Recorded data:
········

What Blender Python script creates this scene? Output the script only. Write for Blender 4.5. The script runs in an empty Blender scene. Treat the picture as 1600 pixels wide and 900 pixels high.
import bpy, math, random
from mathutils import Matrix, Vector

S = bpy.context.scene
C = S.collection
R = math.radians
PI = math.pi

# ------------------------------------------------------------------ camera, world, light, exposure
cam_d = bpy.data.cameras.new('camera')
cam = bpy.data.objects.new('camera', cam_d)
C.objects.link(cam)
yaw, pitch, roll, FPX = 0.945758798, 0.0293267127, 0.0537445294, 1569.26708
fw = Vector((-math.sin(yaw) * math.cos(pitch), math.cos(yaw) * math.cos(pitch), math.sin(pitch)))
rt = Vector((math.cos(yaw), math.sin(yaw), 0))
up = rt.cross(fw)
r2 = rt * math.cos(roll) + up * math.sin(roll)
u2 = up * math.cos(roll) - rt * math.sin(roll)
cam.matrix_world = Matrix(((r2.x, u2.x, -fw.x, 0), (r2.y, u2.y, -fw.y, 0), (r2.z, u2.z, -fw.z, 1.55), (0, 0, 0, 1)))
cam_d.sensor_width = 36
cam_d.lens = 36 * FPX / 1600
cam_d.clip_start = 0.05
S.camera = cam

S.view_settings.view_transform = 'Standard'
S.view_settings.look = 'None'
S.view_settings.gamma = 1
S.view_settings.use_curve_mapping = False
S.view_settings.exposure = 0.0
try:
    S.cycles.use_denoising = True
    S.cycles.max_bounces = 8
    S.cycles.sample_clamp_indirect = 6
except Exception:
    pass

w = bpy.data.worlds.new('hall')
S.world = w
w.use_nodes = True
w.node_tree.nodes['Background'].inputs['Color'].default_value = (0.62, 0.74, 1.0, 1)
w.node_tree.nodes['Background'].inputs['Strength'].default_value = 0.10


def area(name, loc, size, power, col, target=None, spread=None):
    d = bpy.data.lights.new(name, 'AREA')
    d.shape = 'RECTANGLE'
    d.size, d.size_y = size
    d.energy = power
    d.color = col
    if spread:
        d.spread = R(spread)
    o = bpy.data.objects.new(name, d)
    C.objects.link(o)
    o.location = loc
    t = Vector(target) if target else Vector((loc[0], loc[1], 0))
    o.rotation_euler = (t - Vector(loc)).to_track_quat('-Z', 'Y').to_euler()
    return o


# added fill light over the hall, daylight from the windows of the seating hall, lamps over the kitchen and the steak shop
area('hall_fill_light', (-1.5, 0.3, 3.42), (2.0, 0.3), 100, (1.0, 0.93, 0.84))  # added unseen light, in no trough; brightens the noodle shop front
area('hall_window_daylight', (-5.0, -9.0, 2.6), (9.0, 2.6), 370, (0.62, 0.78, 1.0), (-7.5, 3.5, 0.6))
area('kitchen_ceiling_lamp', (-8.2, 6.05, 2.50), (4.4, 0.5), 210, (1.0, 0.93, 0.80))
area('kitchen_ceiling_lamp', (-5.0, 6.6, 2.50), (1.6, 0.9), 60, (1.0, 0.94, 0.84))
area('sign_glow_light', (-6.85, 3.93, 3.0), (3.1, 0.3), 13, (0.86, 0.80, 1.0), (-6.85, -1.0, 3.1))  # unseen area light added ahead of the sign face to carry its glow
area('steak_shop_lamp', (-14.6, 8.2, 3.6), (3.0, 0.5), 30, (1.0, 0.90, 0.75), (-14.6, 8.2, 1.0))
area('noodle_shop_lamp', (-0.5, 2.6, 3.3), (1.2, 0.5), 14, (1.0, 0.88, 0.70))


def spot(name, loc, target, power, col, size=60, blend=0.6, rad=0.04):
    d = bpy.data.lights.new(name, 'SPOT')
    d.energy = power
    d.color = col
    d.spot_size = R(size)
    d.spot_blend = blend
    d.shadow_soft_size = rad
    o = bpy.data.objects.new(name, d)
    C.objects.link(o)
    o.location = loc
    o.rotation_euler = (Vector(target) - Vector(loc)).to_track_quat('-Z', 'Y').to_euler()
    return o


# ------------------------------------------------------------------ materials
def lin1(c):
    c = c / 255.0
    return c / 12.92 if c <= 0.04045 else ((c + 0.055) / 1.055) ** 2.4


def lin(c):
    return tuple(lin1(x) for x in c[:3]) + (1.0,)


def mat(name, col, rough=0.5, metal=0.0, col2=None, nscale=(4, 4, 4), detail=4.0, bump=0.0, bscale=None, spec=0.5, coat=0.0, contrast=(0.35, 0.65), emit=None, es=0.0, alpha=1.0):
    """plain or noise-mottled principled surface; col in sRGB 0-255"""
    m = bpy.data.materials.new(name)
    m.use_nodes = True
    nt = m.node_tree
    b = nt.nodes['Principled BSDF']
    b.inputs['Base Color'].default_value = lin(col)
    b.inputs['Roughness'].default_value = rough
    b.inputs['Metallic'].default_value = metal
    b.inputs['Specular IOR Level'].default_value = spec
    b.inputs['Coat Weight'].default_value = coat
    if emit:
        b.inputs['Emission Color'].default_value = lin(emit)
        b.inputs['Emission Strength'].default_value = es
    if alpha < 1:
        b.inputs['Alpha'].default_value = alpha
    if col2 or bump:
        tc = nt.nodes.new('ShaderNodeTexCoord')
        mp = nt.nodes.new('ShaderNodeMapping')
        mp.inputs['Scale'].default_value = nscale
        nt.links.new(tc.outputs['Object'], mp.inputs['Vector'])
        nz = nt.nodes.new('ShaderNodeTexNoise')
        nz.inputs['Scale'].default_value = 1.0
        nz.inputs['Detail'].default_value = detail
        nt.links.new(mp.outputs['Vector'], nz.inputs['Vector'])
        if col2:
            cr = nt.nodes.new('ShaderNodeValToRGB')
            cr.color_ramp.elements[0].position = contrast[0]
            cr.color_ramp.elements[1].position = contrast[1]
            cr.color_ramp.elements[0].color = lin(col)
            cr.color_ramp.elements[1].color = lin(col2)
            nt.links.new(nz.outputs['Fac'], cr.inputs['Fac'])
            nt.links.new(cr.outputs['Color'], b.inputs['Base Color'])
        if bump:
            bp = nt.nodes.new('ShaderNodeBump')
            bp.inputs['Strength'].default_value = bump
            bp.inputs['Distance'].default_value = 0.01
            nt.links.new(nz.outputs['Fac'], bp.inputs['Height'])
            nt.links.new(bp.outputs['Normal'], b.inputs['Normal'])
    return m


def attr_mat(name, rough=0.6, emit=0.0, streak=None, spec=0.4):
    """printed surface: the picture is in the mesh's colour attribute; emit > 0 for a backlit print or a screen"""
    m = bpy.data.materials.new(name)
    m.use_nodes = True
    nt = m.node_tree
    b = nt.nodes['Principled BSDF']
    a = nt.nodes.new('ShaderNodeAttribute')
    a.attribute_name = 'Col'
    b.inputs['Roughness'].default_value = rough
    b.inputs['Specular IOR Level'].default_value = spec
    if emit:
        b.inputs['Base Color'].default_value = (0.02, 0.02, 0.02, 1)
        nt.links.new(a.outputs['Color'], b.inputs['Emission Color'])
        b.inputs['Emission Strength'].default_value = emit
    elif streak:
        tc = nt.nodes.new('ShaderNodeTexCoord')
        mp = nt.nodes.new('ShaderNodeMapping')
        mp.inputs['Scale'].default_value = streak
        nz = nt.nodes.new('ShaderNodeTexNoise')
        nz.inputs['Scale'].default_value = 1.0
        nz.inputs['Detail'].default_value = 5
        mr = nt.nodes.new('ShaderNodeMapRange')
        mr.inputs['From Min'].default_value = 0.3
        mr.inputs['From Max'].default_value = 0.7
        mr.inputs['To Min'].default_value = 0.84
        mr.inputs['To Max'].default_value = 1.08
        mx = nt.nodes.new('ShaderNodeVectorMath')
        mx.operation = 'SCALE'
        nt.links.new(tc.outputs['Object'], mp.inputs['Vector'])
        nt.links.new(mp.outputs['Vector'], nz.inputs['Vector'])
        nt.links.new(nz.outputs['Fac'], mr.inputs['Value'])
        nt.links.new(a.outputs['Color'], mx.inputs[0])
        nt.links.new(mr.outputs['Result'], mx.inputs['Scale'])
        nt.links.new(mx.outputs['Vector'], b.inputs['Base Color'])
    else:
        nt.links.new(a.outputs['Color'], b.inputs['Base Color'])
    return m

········

Challenge:
Please transcribe, exactly and with nothing added, the lines from the first line of the material above through the line that contains "PI = math.pi".

Written response:
What Blender Python script creates this scene? Output the script only. Write for Blender 4.5. The script runs in an empty Blender scene. Treat the picture as 1600 pixels wide and 900 pixels high.
import bpy, math, random
from mathutils import Matrix, Vector

S = bpy.context.scene
C = S.collection
R = math.radians
PI = math.pi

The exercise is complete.